Dans la méthode des enseignants, il y a cette technique qui consiste à passer des travaux dirigés aux élèves des classes d’examen tous les lundis, mercredis et vendredis. Etienne Biboum note aussi qu’il y a une concurrence « saine » entre les enseignants qui veulent avoir la meilleure classe.

Le cadre et la discipline

Qu’en est -t-il des élèves ? Charlotte Toko fait savoir que plusieurs d’entre eux résident à Bépanda et sont issus de couches défavorisées, mais ont le cœur à l’ouvrage.

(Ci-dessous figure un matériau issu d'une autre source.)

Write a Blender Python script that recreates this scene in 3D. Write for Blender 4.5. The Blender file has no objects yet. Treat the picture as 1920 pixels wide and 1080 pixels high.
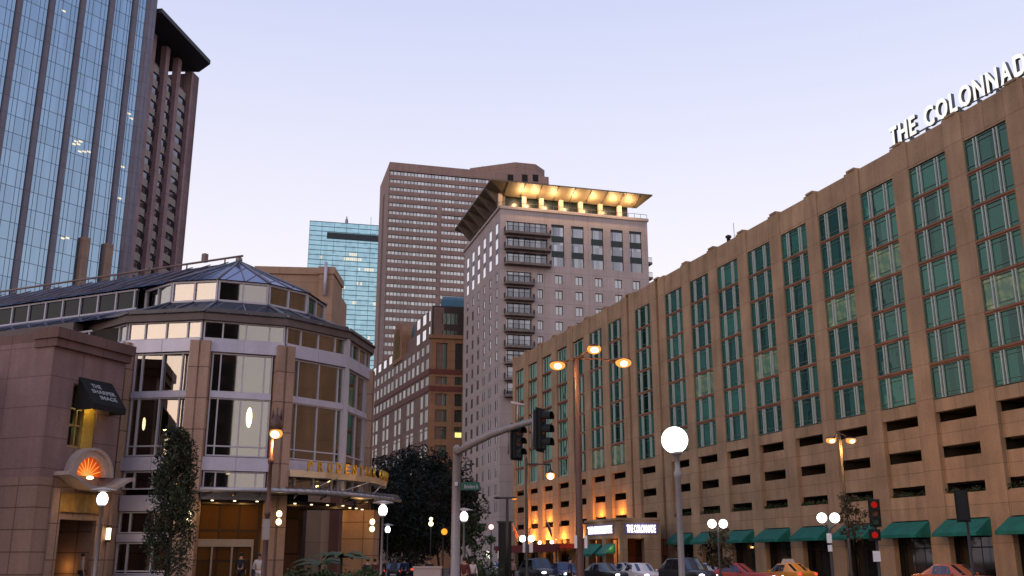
import bpy, bmesh, math, random
from math import sin, cos, tan, atan2, radians as R, pi, sqrt
from mathutils import Vector, Matrix

SC = bpy.context.scene
COL = SC.collection
random.seed(7)

# ------------------------------------------------------------------ camera
EYE = 1.6
F = 1880.0                      # focal length in pixels of a 1920 px wide frame
TH = math.atan(512 / F)         # upward tilt
cam = bpy.data.cameras.new("camera")
cam.sensor_width = 36
cam.lens = F / 1920 * 36
cam.clip_end = 5000
cam.clip_start = 0.2
camo = bpy.data.objects.new("camera", cam)
COL.objects.link(camo)
camo.location = (0, 0, EYE)
camo.rotation_euler = (pi / 2 + TH, 0, 0)
SC.camera = camo
SC.render.resolution_x, SC.render.resolution_y = 1024, 576

# ------------------------------------------------------------------ world: dusk sky just after sunset, last glow behind the viewer on the left
SUN_EL, SUN_AZ = R(2.0), R(215)     # azimuth clockwise from +Y
world = bpy.data.worlds.new("World")
SC.world = world
world.use_nodes = True
wt = world.node_tree
wt.nodes.clear()
def wn(t): return wt.nodes.new(t)
out = wn('ShaderNodeOutputWorld')
bg = wn('ShaderNodeBackground')
sky = wn('ShaderNodeTexSky')
sky.sky_type = 'NISHITA'
sky.sun_disc = False
sky.sun_elevation = SUN_EL
sky.sun_rotation = SUN_AZ
tc = wn('ShaderNodeTexCoord')
sep = wn('ShaderNodeSeparateXYZ')
ramp = wn('ShaderNodeValToRGB')
cr = ramp.color_ramp
stops = [(0.0, (.82, .74, .84)), (0.10, (.98, .91, .955)), (0.27, (.935, .885, .965)), (0.38, (.80, .795, .955)), (0.53, (.61, .655, .915)), (1.0, (.30, .40, .72))]
cr.elements[0].position, cr.elements[0].color = stops[0][0], (*stops[0][1], 1)
cr.elements[1].position, cr.elements[1].color = stops[-1][0], (*stops[-1][1], 1)
for p_, c_ in stops[1:-1]:
    e = cr.elements.new(p_); e.color = (*c_, 1)
mul = wn('ShaderNodeMix'); mul.data_type = 'RGBA'; mul.blend_type = 'MIX'
mul.inputs[0].default_value = 0.05
wt.links.new(tc.outputs['Generated'], sep.inputs[0])
wt.links.new(sep.outputs['Z'], ramp.inputs[0])
wt.links.new(ramp.outputs['Color'], mul.inputs[6])
wt.links.new(sky.outputs['Color'], mul.inputs[7])
wt.links.new(mul.outputs[2], bg.inputs['Color'])
bg.inputs['Strength'].default_value = 1.03
wt.links.new(bg.outputs[0], out.inputs[0])

sun = bpy.data.lights.new("afterglow", 'SUN')
sun.energy = 0.5
sun.angle = R(40)
sun.color = (1.0, .80, .66)
suno = bpy.data.objects.new("afterglow", sun)
COL.objects.link(suno)
sd = Vector((sin(SUN_AZ) * cos(R(9)), cos(SUN_AZ) * cos(R(9)), sin(R(9))))
suno.rotation_euler = sd.to_track_quat('Z', 'Y').to_euler()

SC.view_settings.view_transform = 'Standard'
SC.view_settings.look = 'None'
SC.view_settings.exposure = 0.0
SC.view_settings.gamma = 1.0
SC.cycles.max_bounces = 6
SC.cycles.diffuse_bounces = 2
SC.cycles.glossy_bounces = 3
SC.cycles.transmission_bounces = 4
SC.cycles.transparent_max_bounces = 8
SC.cycles.sample_clamp_indirect = 3.0
SC.cycles.use_denoising = True

# ------------------------------------------------------------------ geometry helpers
CT, ST = cos(TH), sin(TH)
def ray(x, y):
    u, v = (x - 960) / F, (540 - y) / F
    return Vector((u, CT - v * ST, ST + v * CT))
def pY(x, y, Y):                # point of the photograph at a distance Y along the street
    d = ray(x, y); return Vector((0, 0, EYE)) + d * (Y / d.y)
def pZ(x, y, z):                # point of the photograph at a height z
    d = ray(x, y); return Vector((0, 0, EYE)) + d * ((z - EYE) / d.z)

class Fr:
    """facade frame: s runs along the wall (azimuth az), o outward, z up"""
    def __init__(self, p, az, side=1):
        a = R(az)
        self.p = Vector((p[0], p[1], 0)); self.az = az; self.side = side
        self.d = Vector((sin(a), cos(a), 0)); self.n = Vector((cos(a), -sin(a), 0)) * side
        self.rz = atan2(cos(a), sin(a))
    def P(self, s, o, z): return self.p + self.d * s + self.n * o + Vector((0, 0, z))
    def px(self, x, y, o=0.0):  # (s, z) of a photograph point on the wall plane
        r = ray(x, y); e = Vector((0, 0, EYE))
        q = self.p + self.n * o
        t = (q - e).dot(self.n) / r.dot(self.n)
        w = e + r * t
        return (w - self.p).dot(self.d), w.z
LF = Fr((0, 0), 90, 1)          # local frame: s = X, outward = -Y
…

«Ces enfants-là sont réceptifs. Ils savent qu’ils doivent relever le défi et se mettent au travail. Malgré les conditions socio-économiques difficiles, quand il s’agit d’école, les parents du quartier Bépanda s’y mettent. Ils ont compris que leurs enfants peuvent les sortir de la pauvreté »,

soutient Charlotte Toko.

Les élèves quant à eux apprécient le cadre et la discipline. « Ici, c’est très strict. Il y a trop de discipline. Les enseignants sont très ponctuels. Le proviseur ne blague pas. En cas d’indiscipline, il y a les punitions, les corvées et les renvois », souligne Jaelle Mvoukeng, élève en classe de Première A4 Allemand.